An important part of my own grieving has been to reach out to other parents.
Contact with other parents is the resource first sought by many families when confronted with the news of disability in a child. This parent-to-parent connection fosters hope, offers support, and affords rapid, informal dissemination of news, pragmatic problem-solving, and other resources.
The Parent to Parent Network is by far one of the best run and most effective operations of its kind in the nation.
It was a very helpful experience from the perspective that you realize that you're not alone, dealing with problems; that you have someone there who as I said, has similar experiences and therefore is very empathetic and very capable of being supportive. So the common thread there is your child and the problems that they have and how you have to cope with them.
Once I got connected with [my supporting parent], I don't know. It was just like a close connection. She knew what I wanted to hear and she knew everything that I wanted to know... She knows what we're going through with sickness and all. I don't know.... It's a special friend that I never had.
It really did help to know that some of the things we were thinking and feeling were perfectly normal; that there wasn't anything wrong with it.
Hearing the stories. There's always worse case scenarios out there, and you just have to be thankful for what you have.
Being reassuring, you know. Sometimes like my son doesn't walk yet. You know, just a positive voice that will come. Even though he is three years old; it will come. It's just taking a bit longer..... There's a light at the end of the tunnel; You just have to know that it's there.
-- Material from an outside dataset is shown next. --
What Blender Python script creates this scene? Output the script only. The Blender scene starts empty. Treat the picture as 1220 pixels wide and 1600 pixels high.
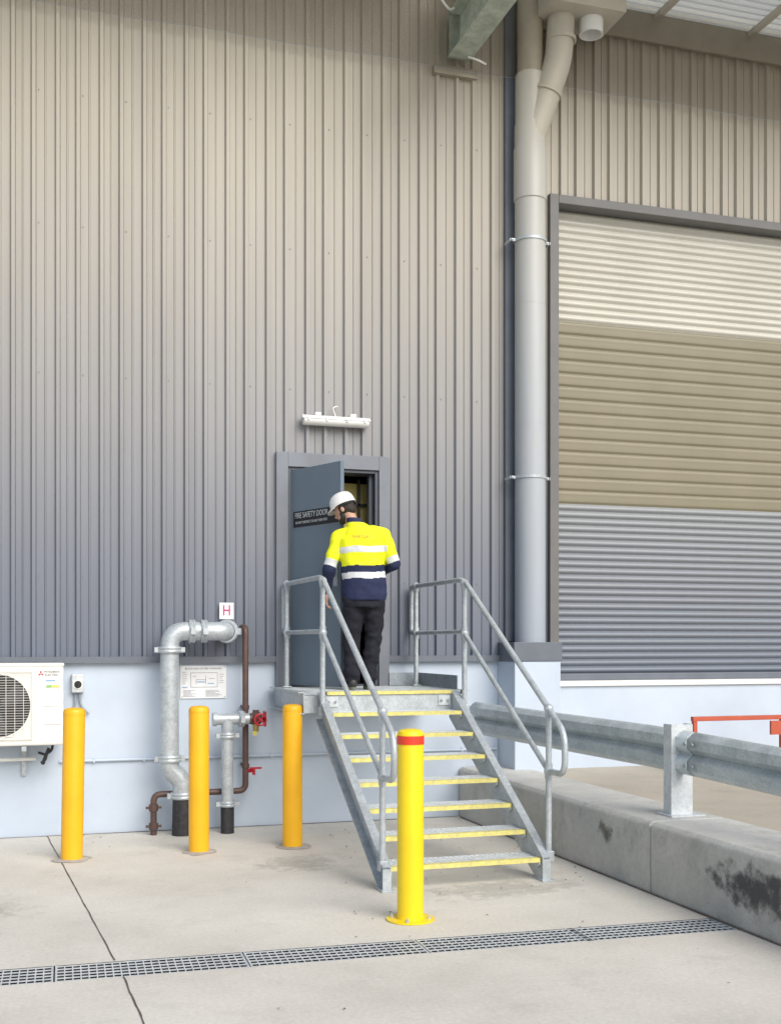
import bpy, bmesh, math, random
from mathutils import Vector, Matrix, noise
random.seed(7)
PI = math.pi
R = math.radians
scene = bpy.context.scene
COL = scene.collection

# ------------------------------------------------------------------ materials
def mat(name, c1, c2=None, rough=.6, metal=0.0, scale=4.0, bump=0.0, bscale=60.0, stretch=(1, 1, 1),
        contrast=(.35, .65), spangle=0.0, spec=.5):
    m = bpy.data.materials.new(name); m.use_nodes = True
    nt = m.node_tree; n = nt.nodes; l = nt.links
    p = n['Principled BSDF']
    p.inputs['Roughness'].default_value = rough
    p.inputs['Metallic'].default_value = metal
    p.inputs['Specular IOR Level'].default_value = spec
    c1 = tuple(c1[:3])+(1,)
    tc = n.new('ShaderNodeTexCoord'); mp = n.new('ShaderNodeMapping'); mp.inputs['Scale'].default_value = stretch
    l.new(tc.outputs['Object'], mp.inputs['Vector'])
    if c2 is None:
        c2 = tuple(v*.86 for v in c1[:3])
    c2 = tuple(c2[:3])+(1,)
    nz = n.new('ShaderNodeTexNoise'); nz.inputs['Scale'].default_value = scale
    nz.inputs['Detail'].default_value = 6; nz.inputs['Roughness'].default_value = .6
    l.new(mp.outputs[0], nz.inputs['Vector'])
    rp = n.new('ShaderNodeValToRGB')
    rp.color_ramp.elements[0].position = contrast[0]; rp.color_ramp.elements[0].color = c2
    rp.color_ramp.elements[1].position = contrast[1]; rp.color_ramp.elements[1].color = c1
    l.new(nz.outputs['Fac'], rp.inputs['Fac'])
    out = rp.outputs['Color']
    if spangle:
        v = n.new('ShaderNodeTexVoronoi'); v.inputs['Scale'].default_value = 55
        l.new(tc.outputs['Object'], v.inputs['Vector'])
        h = n.new('ShaderNodeHueSaturation'); mr = n.new('ShaderNodeMapRange')
        mr.inputs['To Min'].default_value = 1-spangle; mr.inputs['To Max'].default_value = 1+spangle
        sp = n.new('ShaderNodeSeparateColor'); l.new(v.outputs['Color'], sp.inputs[0])
        l.new(sp.outputs[0], mr.inputs['Value']); l.new(mr.outputs[0], h.inputs['Value'])
        l.new(out, h.inputs['Color']); out = h.outputs['Color']
    l.new(out, p.inputs['Base Color'])
    if bump:
        nb = n.new('ShaderNodeTexNoise'); nb.inputs['Scale'].default_value = bscale; nb.inputs['Detail'].default_value = 5
        l.new(mp.outputs[0], nb.inputs['Vector'])
        b = n.new('ShaderNodeBump'); b.inputs['Strength'].default_value = bump; b.inputs['Distance'].default_value = .01
        l.new(nb.outputs['Fac'], b.inputs['Height']); l.new(b.outputs['Normal'], p.inputs['Normal'])
    return m

def baked_light_paint(name, stops, z0, z1, rough, sheet=0, streak=.05):
    """sheet paint with the lighting gradient put into its tint by height, plus dust streaks and sheet to sheet differences"""
    m = bpy.data.materials.new(name); m.use_nodes = True
    nt = m.node_tree; n = nt.nodes; l = nt.links; p = n['Principled BSDF']
    p.inputs['Roughness'].default_value = rough
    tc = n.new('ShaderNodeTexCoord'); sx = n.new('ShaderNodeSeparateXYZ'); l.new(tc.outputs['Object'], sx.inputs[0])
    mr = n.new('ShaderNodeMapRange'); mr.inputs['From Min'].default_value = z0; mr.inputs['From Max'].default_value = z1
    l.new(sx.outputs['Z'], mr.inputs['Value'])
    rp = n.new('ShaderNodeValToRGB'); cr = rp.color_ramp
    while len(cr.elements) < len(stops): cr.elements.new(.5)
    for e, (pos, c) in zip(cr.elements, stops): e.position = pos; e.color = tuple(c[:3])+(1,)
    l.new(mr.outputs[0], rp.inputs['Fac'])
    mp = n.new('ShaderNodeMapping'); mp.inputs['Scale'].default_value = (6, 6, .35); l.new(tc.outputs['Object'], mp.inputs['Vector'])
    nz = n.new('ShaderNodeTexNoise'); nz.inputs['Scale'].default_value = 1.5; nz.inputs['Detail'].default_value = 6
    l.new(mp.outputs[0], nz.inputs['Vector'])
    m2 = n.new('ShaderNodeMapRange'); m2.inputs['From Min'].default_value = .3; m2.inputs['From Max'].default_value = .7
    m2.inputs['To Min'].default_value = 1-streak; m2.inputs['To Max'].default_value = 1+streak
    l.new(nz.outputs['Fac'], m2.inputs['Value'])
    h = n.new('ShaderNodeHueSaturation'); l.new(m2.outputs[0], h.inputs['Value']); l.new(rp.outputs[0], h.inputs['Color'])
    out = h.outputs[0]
    if sheet:
        a = n.new('ShaderNodeMath'); a.operation = 'DIVIDE'; l.new(sx.outputs['X'], a.inputs[0]); a.inputs[1].default_value = sheet
        f = n.new('ShaderNodeMath'); f.operation = 'FLOOR'; l.new(a.outputs[0], f.inputs[0])
        wn = n.new('ShaderNodeTexWhiteNoise'); wn.noise_dimensions = '1D'; l.new(f.outputs[0], wn.inputs['W'])
        m3 = n.new('ShaderNodeMapRange'); m3.inputs['To Min'].default_value = .955; m3.inputs['To Max'].default_value = 1.04; l.new(wn.outputs['Value'], m3.inputs['Value'])
        h2 = n.new('ShaderNodeHueSaturation'); l.new(m3.outputs[0], h2.inputs['Value']); l.new(out, h2.inputs['Color']); out = h2.outputs[0]
    l.new(out, p.inputs['Base Color'])
    return m

def concrete(name, base, dark, light, rough=.85, stain=.5, bump=.25, ssc=2.3):
    m = bpy.data.materials.new(name); m.use_nodes = True
    nt = m.node_tree; n = nt.nodes; l = nt.links; p = n['Principled BSDF']
    p.inputs['Roughness'].default_value = rough
    tc = n.new('ShaderNodeTexCoord')
    def nse(sc, det, ro=.6, off=0):
        z = n.new('ShaderNodeTexNoise'); z.inputs['Scale'].default_value = sc; z.inputs['Detail'].default_value = det
        z.inputs['Roughness'].default_value = ro
        mp = n.new('ShaderNodeMapping'); mp.inputs['Location'].default_value = (off, off*.7, 0); l.new(tc.outputs['Object'], mp.inputs[0]); l.new(mp.outputs[0], z.inputs['Vector'])
        return z
    a = nse(.7, 8, .65); r1 = n.new('ShaderNodeValToRGB')
    r1.color_ramp.elements[0].position = .3; r1.color_ramp.elements[0].color = tuple(dark)+(1,)
    r1.color_ramp.elements[1].position = .68; r1.color_ramp.elements[1].color = tuple(light)+(1,)
    e = r1.color_ramp.elements.new(.5); e.color = tuple(base)+(1,)
    l.new(a.outputs['Fac'], r1.inputs['Fac'])
    b = nse(38, 6, .7); mr = n.new('ShaderNodeMapRange'); mr.inputs['From Min'].default_value = .3; mr.inputs['From Max'].default_value = .7
    mr.inputs['To Min'].default_value = .88; mr.inputs['To Max'].default_value = 1.08; l.new(b.outputs['Fac'], mr.inputs['Value'])
    h = n.new('ShaderNodeHueSaturation'); l.new(r1.outputs[0], h.inputs['Color']); l.new(mr.outputs[0], h.inputs['Value'])
    out = h.outputs[0]
    for sc, lo_, hi_, st, off in ((ssc, .54, .74, stain, 0), (9, .66, .72, stain*.9, 4.2), (1.1, .52, .72, stain*.35, 9)):
        c = nse(sc, 9, .72, off); r2 = n.new('ShaderNodeValToRGB')
        r2.color_ramp.elements[0].position = lo_; r2.color_ramp.elements[0].color = (0, 0, 0, 1)
        r2.color_ramp.elements[1].position = hi_; r2.color_ramp.elements[1].color = (st, st, st, 1)
        l.new(c.outputs['Fac'], r2.inputs['Fac'])
        mx = n.new('ShaderNodeMix'); mx.data_type = 'RGBA'
        l.new(r2.outputs[0], mx.inputs['Factor']); l.new(out, mx.inputs['A']); mx.inputs['B'].default_value = tuple(v*.55 for v in dark)+(1,)
        out = mx.outputs['Result']
    l.new(out, p.inputs['Base Color'])
    bp = n.new('ShaderNodeBump'); bp.inputs['Strength'].default_value = bump; bp.inputs['Distance'].default_value = .004
    l.new(b.outputs['Fac'], bp.inputs['Height']); l.new(bp.outputs[0], p.inputs['Normal'])
    return m

M = {}
P = .193; OFF = .045
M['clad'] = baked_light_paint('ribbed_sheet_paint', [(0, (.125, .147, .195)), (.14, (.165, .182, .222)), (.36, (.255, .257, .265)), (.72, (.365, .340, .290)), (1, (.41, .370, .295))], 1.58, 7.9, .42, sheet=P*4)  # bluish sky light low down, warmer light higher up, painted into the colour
M['flash'] = mat('flashing_grey', (.14, .16, .195), rough=.5)
M['shframe'] = mat('shutter_frame_paint', (.15, .15, .15), rough=.5)
M['flashtop'] = mat('flashing_taupe', (.34, .305, .235), rough=.5)
M['basewall'] = mat('painted_precast', (.54, .62, .72), (.48, .555, .655), rough=.7, scale=1.3, bump=.06, bscale=25)
M['ground'] = concrete('yard_concrete', (.63, .605, .545), (.54, .515, .46), (.69, .665, .605), stain=.30)
M['kerb'] = concrete('kerb_concrete', (.50, .50, .475), (.36, .365, .35), (.60, .60, .57), stain=.6, bump=.9, ssc=3.2)
M['slab'] = concrete('apron_concrete', (.44, .40, .33), (.37, .335, .28), (.49, .45, .38), stain=.3)
M['joint'] = mat('joint_filler', (.12, .09, .08), rough=.9)
M['galv'] = mat('galvanised_steel', (.52, .57, .60), (.40, .44, .47), rough=.42, metal=.3, scale=7, spangle=.10)
M['galvb'] = mat('galvanised_steel_bright', (.62, .66, .68), (.50, .54, .57), rough=.45, metal=.15, scale=9, spangle=.08)
M['galvd'] = mat('galvanised_steel_dull', (.33, .37, .40), (.26, .30, .34), rough=.5, metal=.2, scale=9, spangle=.1)
M['rail'] = mat('guard_rail_zinc', (.50, .56, .58), (.38, .44, .46), rough=.4, metal=.15, scale=5, spangle=.1)
M['yellow'] = mat('bollard_yellow', (.88, .47, .01), (.82, .42, .008), rough=.42, scale=3, bump=.03)
M['yellow2'] = mat('bollard_bright_yellow', (.90, .68, .01), (.86, .62, .01), rough=.4, scale=3, bump=.03)
M['redband'] = mat('red_reflective', (.75, .05, .02), rough=.4)
M['logo'] = mat('logo_red_print', (.40, .05, .02), rough=.6)
M['nosing'] = mat('nosing_yellow', (.76, .68, .20), (.50, .47, .22), rough=.7, scale=22, contrast=(.3, .6))
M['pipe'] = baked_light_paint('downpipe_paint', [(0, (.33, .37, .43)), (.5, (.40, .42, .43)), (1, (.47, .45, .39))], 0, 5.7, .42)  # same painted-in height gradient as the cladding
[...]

I do take my child to behavior specialists.... and that's nice and good to talk to them, but they don't have to deal with the child that has these problems. And I think a parent going through similar circumstances can sometimes tell you how they handled something and you think, oh that's a good idea, I haven't tried that. And you aren't going to get that from a doctor.
So that really lightened the load for me. In other words, if I didn't feel confident in going to someone else, I knew that I could always pick up the phone and call my support parent and discuss some things with her. Whenever I needed something, it was like I can always turn to her.